I'm new on C programming and I'm testing some code where I receive and process an UDP packet formatted as follow:

UINT16 port1
UINT16 port2

The corresponding values on this test are:

6005
5555

If I print the whole packet buffer I get something like this:

u^W³^U><9e>^D

How can I break it and get the right values? I've tried uint16_t and unsigned short and even the function htons, but didn't work either I just get wrong numbers, I'm trying something like this:

int l = 0;
unsigned short *primaryPort = *(unsigned short*) &buffer[l]; 
AddToLog(logInfo, "PrimaryPort: %u\n", primaryPort);
l += sizeof(*primaryPort);
unsigned short *secondaryPort = *(unsigned short *) &buffer[l]; 
AddToLog(logInfo, "SecondaryPort: %u\n", secondaryPort);
l += sizeof(*secondaryPort);

What is the right or the best way to get these values?
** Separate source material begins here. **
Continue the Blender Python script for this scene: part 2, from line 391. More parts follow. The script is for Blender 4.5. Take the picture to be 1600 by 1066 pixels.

I think these two uint16 values are not integer formatted, I think it's just an uint16 char text on this characters u^W³^U><9e>^D, so perhaps I'm getting the wrong numbers because I'm processing like an integer. But I've tried everything and I just can't get the right values.

Answer 1

When I look at the buffer you receive, it indeed starts with 6005 (little Endian):

6005 is 0x1775 and the first two characters are u (0x75) and Ctrl-W (0x17). So you should get the int value by:

 unsigned short primaryPort = (buffer[l] & 0xff) | ((buffer[l+1] & 0xff) << 8 );

and the same for the secondary port.

Edit

It works because:

In an expression like buffer[l] & 0xff, buffer[i] is implicitly casted into an int (search for 'integer promotion' to learn more). Masking it with 0xff is neccessary if buffer is char *: Then buffer[i] is a signed char and thus, if the highest bit is set, it's value is negative (e.g. '\xff' is -1). Masking it makes sure that we get a positive value in the range 0 - 255 instead. Last but not least, the shift operator << 8 shifts the byte value to the next higher byte the calculated int. Finally the result of the complete operation is implicitly casted to unsigned short which can be done safely because the calculated int is less or equal to 0xffff.